1)Compare--removal: some
statutes require that vacancies created by removal of a dir be filled by the
shs unless the articles or bylaws provide otherwise.
2.TENURE OF OFFICE
a)Term of Appointment--under
most statutes, office is held until the next meeting, although on a classified
board, dirs may serve staggered multi year terms.
b)Power to Bind Corporation Beyond
Term--unless limited by the articles, the board has the power to make
contracts biding the corp beyond the dirs’ term of office.
c)Removal of Director During Term--at
common law, shs can remove a dir for cause (e.g., fraud, incompetence,
dishonesty) unless an article or bylaw provision permits removal without cause.
a dir being removed for cause is entitled to a hearing by shs before a vote to
remove. a number of statutes permit removal without cause.
1)Removal by Board--board can NEVER
remove a dir unless authorized by statute;
2)Removal by Court--there is a
split authority as to whether a court can remove a dir for cause.
I)Statutes--some statutes permit
courts to remove a dir for specified reasons. Usually, a petition for removal
can be brought only by a certain percentage of shs or the attorney general.
3.FUNCTIONING OF BOARD
a)Meetings--absent a
statute, dirs can act only at a duly convened meeting consisting of a quorum.
In most jurisdictions, a meeting can be conducted by telephone or other means
whereby participants can hear each other simultaneously. Most statutes also
allow board action by unanimous written consent without a meeting.
1)Notice--although formal
notice is unnecessary for a regular meeting, special meetings require notice to
every dir of date, time, and place. Usually, notice can be waived in writing
before or after a meeting. Attendance waives notice unless the dir attends only
to protest the meeting.
2)Quorum--a majority of the authorized
number of dirs constitutes a quorum. Many statutes permit the articles or
bylaws to require more than simple majority or less than that.
3)Voting--absent a contrary
provision, an affirmative vote of a majority of those present, not a
majority of those voting, is required for board action.

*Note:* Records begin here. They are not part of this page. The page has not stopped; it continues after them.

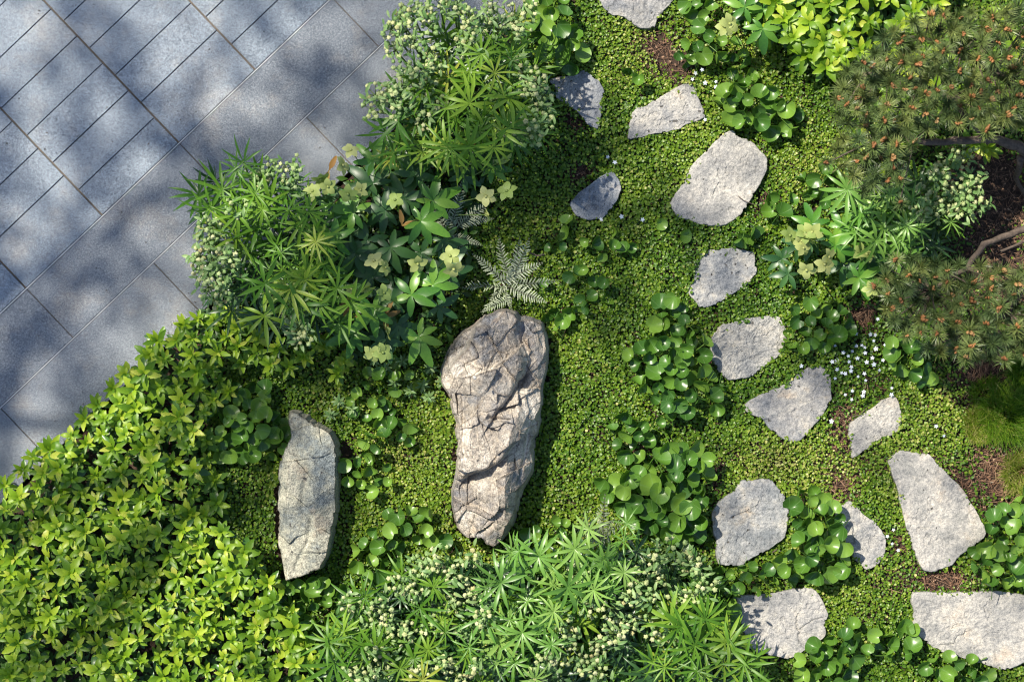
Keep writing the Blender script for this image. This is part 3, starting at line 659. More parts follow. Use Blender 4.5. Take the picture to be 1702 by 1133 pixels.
for i in range(170):
    if i < 110: x = pc.uniform(-30, 900); y = 838 - .95 * x - abs(pc.normal(0, 40)) - 4
    else: x = pc.uniform(0, 850); y = pc.uniform(0, 800)
    if y > 838 - .95 * x: continue
    p = P(x, y, .0035); a = pc.uniform(0, 6.28); l = pc.uniform(.002, .007)
    gm.tube([tuple(p), tuple(p + Vector((math.cos(a) * l, math.sin(a) * l, .0006)))], pc.uniform(.0005, .0016), 4)
tag(obj('paving_litter', gm.mesh('paving_litter', M['bark'], False)), 'tiny brown crumbs blown onto the grey paving', 'litter', None, 'stuff')
litter('dry_stalks', 5000, (1380, 480, 1760, 1180), .010, 14, 'tan dry stalks lying over the soil at the right', (.02, .06), .0014)
litter('bark_litter', 9000, (550, -40, 1760, 1180), .003, 4, 'small brown bark crumbs scattered over the bare soil', (.004, .012), .005)

# ------------------------------------------------------------------ leaf meshes
def blade(L, W, prof, arch=.0, fold=.2, rows=None, mb=None, base=(0, 0, 0), az=0, pitch=0, droop=0, serr=0):
    """a leaf along +Y: rows of (left, mid, right); returns into mb"""
    rows = rows or len(prof); V = []; F = []
    ca, sa = math.cos(az), math.sin(az); y = 0; z = 0; a = pitch; st = L / (rows - 1); yy = []; 
    for i in range(rows):
        yy.append((y, z)); a2 = a - droop * (i + .5) / (rows - 1); y += st * math.cos(a2); z += st * math.sin(a2)
    for i in range(rows):
        w_ = prof[i] * W / 2; y, z = yy[i]
        dy = (st * .35 if serr and i % 2 and 0 < i < rows - 1 else 0)
        for sx in (-1, 0, 1):
            X = sx * w_; Yv = y + (dy * abs(sx)); Zv = z + abs(sx) * w_ * fold
            V.append((base[0] + X * ca - Yv * sa, base[1] + X * sa + Yv * ca, base[2] + Zv))
    for i in range(rows - 1):
        for j in (0, 1): a_ = i * 3 + j; F.append((a_, a_ + 1, a_ + 4, a_ + 3))
    mb.add(V, F)
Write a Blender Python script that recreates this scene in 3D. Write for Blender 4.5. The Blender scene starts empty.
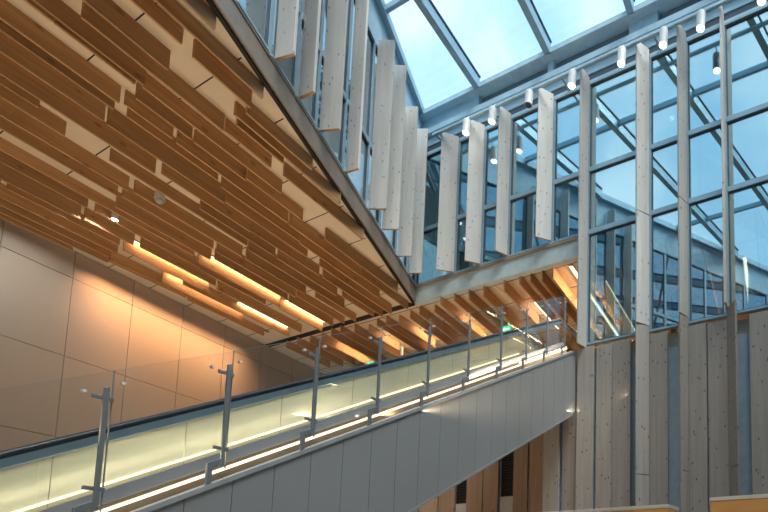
import bpy, math, random
from mathutils import Vector
random.seed(7)
scn = bpy.context.scene
col = scn.collection
R = math.radians
EYE = 1.6                                   # camera height above the hall floor

# ------------------------------------------------------------------ frames
def horiz(az):
    return Vector((math.sin(R(az)), math.cos(R(az)), 0))
class Frame:
    """local (s, n, z): s along the plane, n out of it, z up (metres above the eye), optional rise per metre of s"""
    def __init__(f, o, s, n, rise=0.0):
        f.o, f.s, f.n, f.rise = Vector(o), Vector(s), Vector(n), rise
    def __call__(f, s, n, z):
        p = f.o + f.s * s + f.n * n
        return Vector((p.x, p.y, z + f.rise * s + EYE))
CORNER = Vector((-5.743, 13.311, 0))
aA = horiz(115.5); A = Frame(CORNER, aA, (aA.y, -aA.x, 0))            # rear glass facade, n towards the atrium
bB = -horiz(-4.6);  B = Frame(CORNER, bB, (-bB.y, bB.x, 0))           # left glass facade, s towards the camera
dT = horiz(13.7);   T = Frame((-5.734, 13.193, 0), (dT.y, -dT.x, 0), dT)  # ceiling grid: s across slats, n along them
dS = horiz(20.99);  S = Frame((-3.8115, 4.9366, 0), dS, (dS.y, -dS.x, 0), math.tan(R(30)))  # escalator, n towards the hall
dW = horiz(9.7);    W = Frame((-12.15, 9.97, 0), dW, (dW.y, -dW.x, 0))  # left wall, n into the hall
I = Frame((0, 0, 0), (1, 0, 0), (0, 1, 0))
ZS0 = 0.86                                   # height of the stringer's top edge at s = 0

# ------------------------------------------------------------------ mesh building
class MB:
    def __init__(m): m.v, m.f, m.mi = [], [], []
    def face(m, pts, mi=0):
        k = len(m.v); m.v += [Vector(p) for p in pts]; m.f.append(list(range(k, k + len(pts)))); m.mi.append(mi)
    def hexa(m, p, mi=0, mbot=None):        # 8 corners: bottom 4 then top 4
        k = len(m.v); m.v += [Vector(q) for q in p]
        for i, q in enumerate(((3, 2, 1, 0), (4, 5, 6, 7), (0, 1, 5, 4), (1, 2, 6, 5), (2, 3, 7, 6), (3, 0, 4, 7))):
            m.f.append([k + j for j in q]); m.mi.append(mbot if (i == 0 and mbot is not None) else mi)
        return m
    def box(m, F, s, n, z, mi=0, mbot=None):
        c = [(s[0], n[0]), (s[1], n[0]), (s[1], n[1]), (s[0], n[1])]
        return m.hexa([F(a, b, z[0]) for a, b in c] + [F(a, b, z[1]) for a, b in c], mi, mbot)
    def prism(m, pts, z0, z1, mi=0):         # pts: world xy polygon, z above eye
        n = len(pts); k = len(m.v)
        m.v += [Vector((p[0], p[1], z0 + EYE)) for p in pts] + [Vector((p[0], p[1], z1 + EYE)) for p in pts]
        m.f.append([k + i for i in reversed(range(n))]); m.f.append([k + n + i for i in range(n)])
        for i in range(n): m.f.append([k + i, k + (i + 1) % n, k + n + (i + 1) % n, k + n + i])
        m.mi += [mi] * (n + 2); return m
    def tube(m, pts, r, seg=14, mi=0, cap=True):
        pts = [Vector(p) for p in pts]
        rs = r if isinstance(r, (list, tuple)) else [r] * len(pts)
        k0 = len(m.v); up = None
        for i, p in enumerate(pts):
            d = (pts[min(i + 1, len(pts) - 1)] - pts[max(i - 1, 0)])
            if d.length < 1e-6: d = Vector((0, 0, 1))
            d.normalize()
            if up is None:
                up = d.orthogonal().normalized()
            u = (up - d * up.dot(d)).normalized(); w = d.cross(u); up = u
            for j in range(seg):
                t = 2 * math.pi * j / seg
                m.v.append(p + (u * math.cos(t) + w * math.sin(t)) * rs[i])
        for i in range(len(pts) - 1):
            for j in range(seg):
                a = k0 + i * seg + j; b = k0 + i * seg + (j + 1) % seg
                m.f.append([a, b, b + seg, a + seg]); m.mi.append(mi)
        if cap:
            m.f.append([k0 + j for j in reversed(range(seg))]); m.mi.append(mi)
            e = k0 + (len(pts) - 1) * seg
            m.f.append([e + j for j in range(seg)]); m.mi.append(mi)
        return m
    def sphere(m, c, r, seg=16, rings=10, half=False, mi=0):
        c = Vector(c); k = len(m.v); lo = 0 if half else -90
        for i in range(rings + 1):
            a = R(lo + (90 - lo) * i / rings)
            for j in range(seg):
                t = 2 * math.pi * j / seg
                m.v.append(c + Vector((r * math.cos(a) * math.cos(t), r * math.cos(a) * math.sin(t), -r * math.sin(a))))
        for i in range(rings):
            for j in range(seg):
                a = k + i * seg + j; b = k + i * seg + (j + 1) % seg
                m.f.append([a, a + seg, b + seg, b]); m.mi.append(mi)
        return m
    def build(m, name, mats, parent=None, bevel=0.0, smooth=False):
        me = bpy.data.meshes.new(name)
        if parent is not None: org = world[parent.name]
        else:
            xs = [v.x for v in m.v]; ys = [v.y for v in m.v]; zs = [v.z for v in m.v]
            org = Vector(((min(xs) + max(xs)) / 2, (min(ys) + max(ys)) / 2, min(zs)))
        me.from_pydata([v - org for v in m.v], [], m.f)
        for q in (mats if isinstance(mats, (list, tuple)) else [mats]): me.materials.append(q)
        for p, i in zip(me.polygons, m.mi): p.material_index = i; p.use_smooth = smooth
        import bmesh
        bm = bmesh.new(); bm.from_mesh(me); bmesh.ops.recalc_face_normals(bm, faces=bm.faces); bm.to_mesh(me); bm.free()
        o = bpy.data.objects.new(name, me); col.objects.link(o)
        if parent is not None: o.parent = parent
        else: o.location = org
        world[o.name] = org
        if bevel:
            b = o.modifiers.new('edge', 'BEVEL'); b.width = bevel; b.segments = 2; b.limit_method = 'ANGLE'
        return o
world = {}
def empty(name, loc):
    o = bpy.data.objects.new(name, None); col.objects.link(o); o.location = loc; o.empty_display_size = .1
    world[o.name] = Vector(loc); return o
def tag(o, label=None, cat=None, group=None, kind=None):
    if label: o['label'] = label
    if cat: o['category'] = cat
    if group: o['group'] = group
    if kind: o['kind'] = kind
    return o
ORD = ['first', 'second', 'third', 'fourth', 'fifth', 'sixth', 'seventh', 'eighth', 'ninth', 'tenth', 'eleventh', 'twelfth',
       'thirteenth', 'fourteenth', 'fifteenth', 'sixteenth', 'seventeenth', 'eighteenth', 'nineteenth', 'twentieth',
       'twenty-first', 'twenty-second', 'twenty-third', 'twenty-fourth', 'twenty-fifth', 'twenty-sixth', 'twenty-seventh', 'twenty-eighth',
       'twenty-ninth', 'thirtieth']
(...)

b)Effect of Noncompliance With
Formalities--today, most courts hold that informal but unanimous
approval of a transaction is effective, as is a matter receiving the
explicit approval by a majority of dirs without a meeting, plus acquiescence by
the remaining dirs.
c)Delegation of Authority--the
board has the power to appoint committees of its own members to act for it
either in particular matters or to handle day-to-day management between board
meetings. Typically, these committees cannot amend the articles or
bylaws, adopt or recommend major corporate changes (e.g., merger), recommend
dissolution, declare a dividend, or authorize issuance of stock unless
permitted by the articles or bylaws. Note that while the board may delegate
operation of the business to an officer or management company, the ultimate
control must be retained by the board.